Muhataplarına karşı böylesi derin bir güvensizlik besleyen siyasetçinin diğer taraftan ısrarla koalisyonun içinde yer almaya devam etmesi siyasi bir tutarsızlık değil midir?
Kaldı ki böylesi bir seçim işbirliğinde, özgül ağırlığının çok daha ötesinde bir pay talep etmek özgüveni Davutoğlu’na nerden geliyor? Babacan bile Davutoğlu’nun ayrı ittifak teklifini kabul etmedi.
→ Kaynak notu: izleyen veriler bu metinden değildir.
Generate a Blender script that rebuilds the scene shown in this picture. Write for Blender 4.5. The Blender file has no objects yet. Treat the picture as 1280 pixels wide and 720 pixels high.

Davutoğlu’nun bu yalnızlığına rağmen bozguncu çıkışları, 6’lı masanın üzerinde her geçen gün daha fazla yük haline geliyor. Şimdilik tolere edilen bu çizgi, çok daha kritik bir gündemde masanın ayaklarını kırabilir.
Belki de Davutoğlu’nun görevi tam da o “kritik” anda fıtratını hatırlayarak muhalefeti dağıtıcı darbeyi vurmak ve siyasi kariyerini borçlu olduğu Erdoğan’a kendisini ispat etmek. Ve böylece “itibarının iadesini” sağlayarak misyonuna devam etmek. Davutoğlu’nun dayanaksız özgüveni, ancak bir yerlerden verilen güvence ile mümkün olabilir.